The last three years have meant that I’ve been consistent with Pedro, I don’t raise my voice, I treat him well, I praise him and pour positive words into his ears. I know, you’re thinking cats can’t tell the difference between ugly words or positive ones. I am convinced all living things can, I remember reading about an Indian tribe that killed the trees to make canoes by yelling at them every day till the tree died. Ugly words can kill the spirit, just like positive ones, being told how good, lovely, nice, etc. you are can reframe your own thoughts about yourself.

It’s been so painstakingly slow, words, petting, treats, and above all soft voices and consistency, consistency, consistency in all I do around him. If I had a dollar for every single time I could feel the hard gaze of a frightened Pedro studying my face intently to gauge what type of treatment he could expect I’d have a bigger house. It broke my heart every time he studied me like this, I could feel his panic when he did this.

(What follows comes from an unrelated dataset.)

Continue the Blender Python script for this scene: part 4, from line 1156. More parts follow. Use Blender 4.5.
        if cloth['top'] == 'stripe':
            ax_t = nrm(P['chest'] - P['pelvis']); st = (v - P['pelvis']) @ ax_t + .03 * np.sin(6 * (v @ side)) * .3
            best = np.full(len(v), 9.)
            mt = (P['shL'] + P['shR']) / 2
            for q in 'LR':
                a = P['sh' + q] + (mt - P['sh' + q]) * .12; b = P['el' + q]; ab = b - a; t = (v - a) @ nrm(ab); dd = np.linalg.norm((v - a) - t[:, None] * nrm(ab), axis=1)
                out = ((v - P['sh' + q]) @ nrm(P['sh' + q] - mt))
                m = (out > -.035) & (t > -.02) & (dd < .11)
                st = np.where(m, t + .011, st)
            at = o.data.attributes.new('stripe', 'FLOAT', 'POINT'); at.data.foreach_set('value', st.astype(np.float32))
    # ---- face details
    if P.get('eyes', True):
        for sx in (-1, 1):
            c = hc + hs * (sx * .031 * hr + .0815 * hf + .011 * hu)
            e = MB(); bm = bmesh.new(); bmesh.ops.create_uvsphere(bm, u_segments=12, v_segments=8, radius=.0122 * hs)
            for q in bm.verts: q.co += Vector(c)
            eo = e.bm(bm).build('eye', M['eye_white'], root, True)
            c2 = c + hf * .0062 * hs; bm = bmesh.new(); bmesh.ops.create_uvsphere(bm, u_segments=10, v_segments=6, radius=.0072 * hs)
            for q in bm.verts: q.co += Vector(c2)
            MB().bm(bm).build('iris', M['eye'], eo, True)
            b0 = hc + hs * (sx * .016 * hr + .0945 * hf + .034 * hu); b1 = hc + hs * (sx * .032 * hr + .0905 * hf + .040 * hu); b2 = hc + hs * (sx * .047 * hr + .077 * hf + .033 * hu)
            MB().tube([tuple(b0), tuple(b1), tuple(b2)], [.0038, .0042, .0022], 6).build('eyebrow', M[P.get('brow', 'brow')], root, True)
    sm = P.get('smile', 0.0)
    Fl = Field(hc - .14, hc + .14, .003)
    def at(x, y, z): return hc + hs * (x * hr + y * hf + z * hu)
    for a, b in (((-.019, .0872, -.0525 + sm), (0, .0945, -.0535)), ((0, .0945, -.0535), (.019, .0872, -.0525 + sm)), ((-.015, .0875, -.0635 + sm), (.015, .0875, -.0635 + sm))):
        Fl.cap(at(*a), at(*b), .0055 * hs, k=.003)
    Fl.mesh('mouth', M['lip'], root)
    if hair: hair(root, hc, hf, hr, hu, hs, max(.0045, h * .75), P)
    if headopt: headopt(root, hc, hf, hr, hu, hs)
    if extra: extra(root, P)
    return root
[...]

But now he’s nearly as big a part of the family as the other two. But I will always have to be careful with him. Working with Pedro and many others I’ve had to carefully slowly ‘tame’, if you will, makes me wonder if this might be the same tact or type of treatment that these poor orphans from Africa, or anywhere, would thrive under.

I know that taking these poor children and trying to turn them into perfect little evangelical kids without taking into account the horrors they’ve lived through and the effects of their culture seems to me to be an extremely foolish thing. As foolish as trying to force Pedro to walk on a leash when he was frightened of everything in his path would have been.